▸ **Given task**
Transcribe the material from its first line onward, ending with the line that contains "R_=math.radians" and adding nothing beyond it.

+++ Provided data

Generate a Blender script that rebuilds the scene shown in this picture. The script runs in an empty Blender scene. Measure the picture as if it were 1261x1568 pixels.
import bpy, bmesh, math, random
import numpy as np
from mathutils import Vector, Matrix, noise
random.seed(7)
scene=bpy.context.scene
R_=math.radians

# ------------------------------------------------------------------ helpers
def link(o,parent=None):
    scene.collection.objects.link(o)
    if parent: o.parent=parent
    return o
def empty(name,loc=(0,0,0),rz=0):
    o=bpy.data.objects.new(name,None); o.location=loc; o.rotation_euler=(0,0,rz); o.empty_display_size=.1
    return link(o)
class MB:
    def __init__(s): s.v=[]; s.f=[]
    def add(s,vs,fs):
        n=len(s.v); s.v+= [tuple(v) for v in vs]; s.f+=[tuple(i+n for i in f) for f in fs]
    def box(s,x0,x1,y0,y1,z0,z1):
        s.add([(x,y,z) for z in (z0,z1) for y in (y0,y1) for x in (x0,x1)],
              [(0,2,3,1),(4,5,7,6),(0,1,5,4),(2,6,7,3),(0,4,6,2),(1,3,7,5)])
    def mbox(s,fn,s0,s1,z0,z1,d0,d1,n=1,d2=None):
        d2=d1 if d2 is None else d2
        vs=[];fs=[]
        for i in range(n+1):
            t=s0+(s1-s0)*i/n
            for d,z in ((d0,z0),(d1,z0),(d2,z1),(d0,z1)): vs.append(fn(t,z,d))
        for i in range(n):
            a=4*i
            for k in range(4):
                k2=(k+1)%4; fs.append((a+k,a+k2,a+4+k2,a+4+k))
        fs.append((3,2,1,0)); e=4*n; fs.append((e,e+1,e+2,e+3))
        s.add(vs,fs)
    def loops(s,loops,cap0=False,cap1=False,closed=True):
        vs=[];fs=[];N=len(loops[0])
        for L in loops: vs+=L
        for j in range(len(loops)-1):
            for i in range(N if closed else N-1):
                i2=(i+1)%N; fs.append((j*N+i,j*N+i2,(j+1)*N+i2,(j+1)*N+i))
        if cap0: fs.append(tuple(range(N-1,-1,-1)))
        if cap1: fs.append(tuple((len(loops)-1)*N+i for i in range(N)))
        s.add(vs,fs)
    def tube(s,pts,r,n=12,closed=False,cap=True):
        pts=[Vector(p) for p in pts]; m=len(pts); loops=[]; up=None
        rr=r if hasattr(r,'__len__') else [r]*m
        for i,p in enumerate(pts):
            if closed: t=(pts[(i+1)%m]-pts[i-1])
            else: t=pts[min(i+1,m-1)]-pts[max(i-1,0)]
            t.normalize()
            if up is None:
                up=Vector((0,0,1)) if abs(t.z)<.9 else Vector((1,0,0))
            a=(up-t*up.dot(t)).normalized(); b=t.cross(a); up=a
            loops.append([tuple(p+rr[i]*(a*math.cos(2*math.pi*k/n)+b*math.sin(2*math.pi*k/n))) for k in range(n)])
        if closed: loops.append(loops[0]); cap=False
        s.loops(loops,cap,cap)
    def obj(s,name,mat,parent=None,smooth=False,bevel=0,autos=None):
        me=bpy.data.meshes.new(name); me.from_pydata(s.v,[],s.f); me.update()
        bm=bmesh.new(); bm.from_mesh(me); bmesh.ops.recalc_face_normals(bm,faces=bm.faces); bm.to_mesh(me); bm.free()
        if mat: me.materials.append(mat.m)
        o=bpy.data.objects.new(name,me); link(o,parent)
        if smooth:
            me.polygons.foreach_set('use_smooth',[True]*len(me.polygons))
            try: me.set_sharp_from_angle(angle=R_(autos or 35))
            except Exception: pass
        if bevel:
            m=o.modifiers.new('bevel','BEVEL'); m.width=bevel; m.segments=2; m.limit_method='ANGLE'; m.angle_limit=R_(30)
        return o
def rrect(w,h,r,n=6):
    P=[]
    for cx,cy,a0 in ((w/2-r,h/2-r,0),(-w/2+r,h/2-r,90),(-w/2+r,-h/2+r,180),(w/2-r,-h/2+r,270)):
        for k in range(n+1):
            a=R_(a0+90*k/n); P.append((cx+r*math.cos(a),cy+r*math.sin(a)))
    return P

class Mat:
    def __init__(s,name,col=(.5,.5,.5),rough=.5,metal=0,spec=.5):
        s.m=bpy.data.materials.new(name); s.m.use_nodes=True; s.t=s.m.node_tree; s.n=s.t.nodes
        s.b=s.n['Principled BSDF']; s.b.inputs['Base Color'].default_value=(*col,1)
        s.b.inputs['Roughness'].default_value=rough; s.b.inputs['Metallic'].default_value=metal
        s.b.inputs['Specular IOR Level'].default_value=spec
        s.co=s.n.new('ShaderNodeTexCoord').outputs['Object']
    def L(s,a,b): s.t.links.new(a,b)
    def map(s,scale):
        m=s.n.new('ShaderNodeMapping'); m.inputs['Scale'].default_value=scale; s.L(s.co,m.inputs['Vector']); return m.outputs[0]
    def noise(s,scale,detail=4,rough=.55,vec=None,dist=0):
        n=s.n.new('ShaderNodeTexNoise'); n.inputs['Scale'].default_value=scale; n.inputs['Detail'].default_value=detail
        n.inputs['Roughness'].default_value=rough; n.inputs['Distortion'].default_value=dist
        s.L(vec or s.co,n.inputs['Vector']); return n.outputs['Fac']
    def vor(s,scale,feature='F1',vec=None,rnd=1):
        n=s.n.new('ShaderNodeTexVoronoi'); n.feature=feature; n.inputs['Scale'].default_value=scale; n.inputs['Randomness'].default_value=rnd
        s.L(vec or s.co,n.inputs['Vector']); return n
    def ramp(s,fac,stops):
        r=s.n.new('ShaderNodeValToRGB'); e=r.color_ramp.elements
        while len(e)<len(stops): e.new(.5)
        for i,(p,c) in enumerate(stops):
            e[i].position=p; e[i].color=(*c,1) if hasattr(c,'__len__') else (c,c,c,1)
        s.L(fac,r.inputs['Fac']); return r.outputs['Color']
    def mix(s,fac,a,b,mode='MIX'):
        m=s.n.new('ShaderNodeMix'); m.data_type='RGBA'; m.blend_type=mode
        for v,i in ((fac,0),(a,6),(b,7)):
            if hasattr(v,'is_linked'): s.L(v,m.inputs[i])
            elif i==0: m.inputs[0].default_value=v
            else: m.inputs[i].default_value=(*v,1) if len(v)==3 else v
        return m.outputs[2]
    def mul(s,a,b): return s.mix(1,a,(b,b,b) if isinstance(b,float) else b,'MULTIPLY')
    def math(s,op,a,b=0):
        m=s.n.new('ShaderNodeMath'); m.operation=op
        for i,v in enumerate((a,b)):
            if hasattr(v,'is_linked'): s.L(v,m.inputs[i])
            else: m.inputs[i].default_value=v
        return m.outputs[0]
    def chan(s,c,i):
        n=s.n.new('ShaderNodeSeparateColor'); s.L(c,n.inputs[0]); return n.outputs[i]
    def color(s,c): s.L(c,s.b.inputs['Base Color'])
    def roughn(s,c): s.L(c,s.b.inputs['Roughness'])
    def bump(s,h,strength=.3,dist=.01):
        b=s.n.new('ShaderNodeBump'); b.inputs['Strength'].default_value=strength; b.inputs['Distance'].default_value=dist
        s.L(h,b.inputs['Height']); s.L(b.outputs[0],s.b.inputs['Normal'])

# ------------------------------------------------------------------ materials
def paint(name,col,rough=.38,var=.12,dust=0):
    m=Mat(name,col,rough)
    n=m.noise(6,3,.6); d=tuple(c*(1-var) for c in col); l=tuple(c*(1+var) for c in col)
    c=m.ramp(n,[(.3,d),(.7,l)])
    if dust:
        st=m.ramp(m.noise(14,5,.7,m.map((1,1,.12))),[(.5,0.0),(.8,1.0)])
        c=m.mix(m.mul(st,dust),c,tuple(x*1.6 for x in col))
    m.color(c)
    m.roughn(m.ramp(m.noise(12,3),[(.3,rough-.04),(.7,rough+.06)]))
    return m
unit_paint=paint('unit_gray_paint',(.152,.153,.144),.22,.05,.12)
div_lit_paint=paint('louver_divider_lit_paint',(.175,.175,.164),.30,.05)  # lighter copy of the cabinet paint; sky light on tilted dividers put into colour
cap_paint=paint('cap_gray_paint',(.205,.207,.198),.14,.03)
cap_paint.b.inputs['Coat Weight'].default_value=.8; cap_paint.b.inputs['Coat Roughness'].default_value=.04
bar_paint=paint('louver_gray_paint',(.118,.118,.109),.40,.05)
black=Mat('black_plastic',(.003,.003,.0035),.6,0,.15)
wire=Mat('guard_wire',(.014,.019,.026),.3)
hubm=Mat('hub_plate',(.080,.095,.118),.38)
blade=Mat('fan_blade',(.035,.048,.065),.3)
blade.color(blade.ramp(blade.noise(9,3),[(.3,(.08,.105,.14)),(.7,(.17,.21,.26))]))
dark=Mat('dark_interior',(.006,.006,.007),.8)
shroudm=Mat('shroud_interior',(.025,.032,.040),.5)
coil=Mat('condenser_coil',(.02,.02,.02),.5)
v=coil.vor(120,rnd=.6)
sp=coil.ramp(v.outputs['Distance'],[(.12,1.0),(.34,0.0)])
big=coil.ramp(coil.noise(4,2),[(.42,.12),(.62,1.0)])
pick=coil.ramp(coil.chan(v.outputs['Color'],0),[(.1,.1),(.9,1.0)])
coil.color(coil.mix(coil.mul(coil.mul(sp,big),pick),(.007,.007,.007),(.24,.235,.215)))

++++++

▸ **Task result**
Generate a Blender script that rebuilds the scene shown in this picture. The script runs in an empty Blender scene. Measure the picture as if it were 1261x1568 pixels.
import bpy, bmesh, math, random
import numpy as np
from mathutils import Vector, Matrix, noise
random.seed(7)
scene=bpy.context.scene
R_=math.radians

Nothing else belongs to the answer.